Je viens, mon ami, de recevoir votre dissertation sur les moines, où je me doute, avant que de l’avoir lue, que vous prouvez à merveille que des sociétés de célibataires ordonnés, à votre mode, dans un certain état de société, loin d’être nuisibles seraient avantageuses, peut-être même nécessaires ; s’agissait-il de cela ? Aucunement ; mais de nos moines tels qu’ils sont dans l’état où nous sommes. Il s’agissait de savoir si les nations voisines qui n’ont ni moines, ni prêtres, ni célibataires, n’ont pas de l’avantage sur nous. Je m’arrête là ; je vous lirai quand je serai sorti de la poussière des livres et des copeaux des menuisiers. Vous n’êtes jamais un sot ; mais vous aimez à contredire ; et souvent vous ne voulez pas voir que, puisqu’il n’y a rien de bon qui n’ait quelque inconvénient, pas même la vertu ; rien de mauvais qui n’ait quelque avantage, pas même le crime ; le bon jugement consiste à peser et à rejeter nettement comme mauvais ce qui est plus mauvais que bon ; pareillement dans les questions abstraites, à traiter comme faux ce qui a le moins de vraisemblable ; car quelle est la question spéculative en faveur de laquelle on ne puisse trouver une raison ? Il n’y en a pas une d’assez indigente. Malebranche prouve que l’homme voit tout en Dieu, Berkley qu’il est lui le seul existant ; personne ne les en a crus et je n’oserais assurer que personne leur ait encore bien répondu. Le fil de la vérité sort des ténèbres et aboutit à des ténèbres.

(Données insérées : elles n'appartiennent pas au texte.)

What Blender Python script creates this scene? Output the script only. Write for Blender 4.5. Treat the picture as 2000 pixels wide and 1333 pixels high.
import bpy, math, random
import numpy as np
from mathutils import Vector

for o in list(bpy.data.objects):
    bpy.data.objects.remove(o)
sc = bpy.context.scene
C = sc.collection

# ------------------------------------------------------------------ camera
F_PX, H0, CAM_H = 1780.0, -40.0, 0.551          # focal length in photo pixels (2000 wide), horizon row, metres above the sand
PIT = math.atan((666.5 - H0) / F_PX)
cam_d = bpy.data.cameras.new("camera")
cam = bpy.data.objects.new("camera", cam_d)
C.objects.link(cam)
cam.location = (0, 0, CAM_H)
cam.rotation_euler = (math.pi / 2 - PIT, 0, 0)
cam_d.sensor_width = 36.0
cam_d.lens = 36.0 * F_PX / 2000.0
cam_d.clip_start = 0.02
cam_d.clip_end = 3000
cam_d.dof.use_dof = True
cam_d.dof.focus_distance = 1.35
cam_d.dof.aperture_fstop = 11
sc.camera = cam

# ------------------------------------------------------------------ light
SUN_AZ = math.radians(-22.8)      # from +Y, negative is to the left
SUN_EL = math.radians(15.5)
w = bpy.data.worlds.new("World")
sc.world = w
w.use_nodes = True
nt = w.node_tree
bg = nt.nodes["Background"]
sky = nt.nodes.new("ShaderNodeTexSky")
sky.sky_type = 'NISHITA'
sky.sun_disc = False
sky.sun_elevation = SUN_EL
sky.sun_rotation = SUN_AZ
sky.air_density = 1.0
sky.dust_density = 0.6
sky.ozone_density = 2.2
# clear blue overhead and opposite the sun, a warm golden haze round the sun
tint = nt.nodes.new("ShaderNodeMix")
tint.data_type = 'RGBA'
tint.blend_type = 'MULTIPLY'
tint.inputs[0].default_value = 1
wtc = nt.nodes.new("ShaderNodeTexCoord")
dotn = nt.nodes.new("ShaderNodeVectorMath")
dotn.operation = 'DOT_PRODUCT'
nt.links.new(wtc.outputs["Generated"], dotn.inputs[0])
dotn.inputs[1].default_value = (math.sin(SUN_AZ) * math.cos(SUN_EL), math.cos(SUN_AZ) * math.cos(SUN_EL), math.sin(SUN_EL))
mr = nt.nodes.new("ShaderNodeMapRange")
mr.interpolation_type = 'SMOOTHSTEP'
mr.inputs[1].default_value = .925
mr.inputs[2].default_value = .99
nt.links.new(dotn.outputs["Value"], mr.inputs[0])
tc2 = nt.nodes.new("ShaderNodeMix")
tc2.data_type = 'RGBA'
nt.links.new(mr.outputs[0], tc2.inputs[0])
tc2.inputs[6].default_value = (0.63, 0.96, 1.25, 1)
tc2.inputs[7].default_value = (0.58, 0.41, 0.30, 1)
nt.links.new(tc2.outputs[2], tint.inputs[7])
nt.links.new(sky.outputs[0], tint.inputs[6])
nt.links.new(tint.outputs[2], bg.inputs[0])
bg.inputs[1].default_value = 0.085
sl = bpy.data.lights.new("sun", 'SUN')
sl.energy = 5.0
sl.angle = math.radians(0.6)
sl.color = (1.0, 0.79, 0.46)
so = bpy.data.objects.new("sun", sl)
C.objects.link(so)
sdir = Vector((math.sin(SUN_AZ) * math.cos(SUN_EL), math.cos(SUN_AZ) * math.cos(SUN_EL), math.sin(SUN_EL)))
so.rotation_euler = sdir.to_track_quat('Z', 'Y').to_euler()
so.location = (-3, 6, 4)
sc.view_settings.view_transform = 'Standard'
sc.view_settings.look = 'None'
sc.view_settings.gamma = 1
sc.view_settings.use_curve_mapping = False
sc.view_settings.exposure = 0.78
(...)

Sur la longueur il y a un point le plus lumineux de tous, où il faut savoir s’arrêter et au delà duquel l’obscurité semble renaître.

  1. Cette lettre inédite, copiée par M. L. Godard à l’Ermitage, répond à une lettre également inédite de Damilaville, conservée dans le même volume et que sa longueur ne nous permet pas de reproduire ici.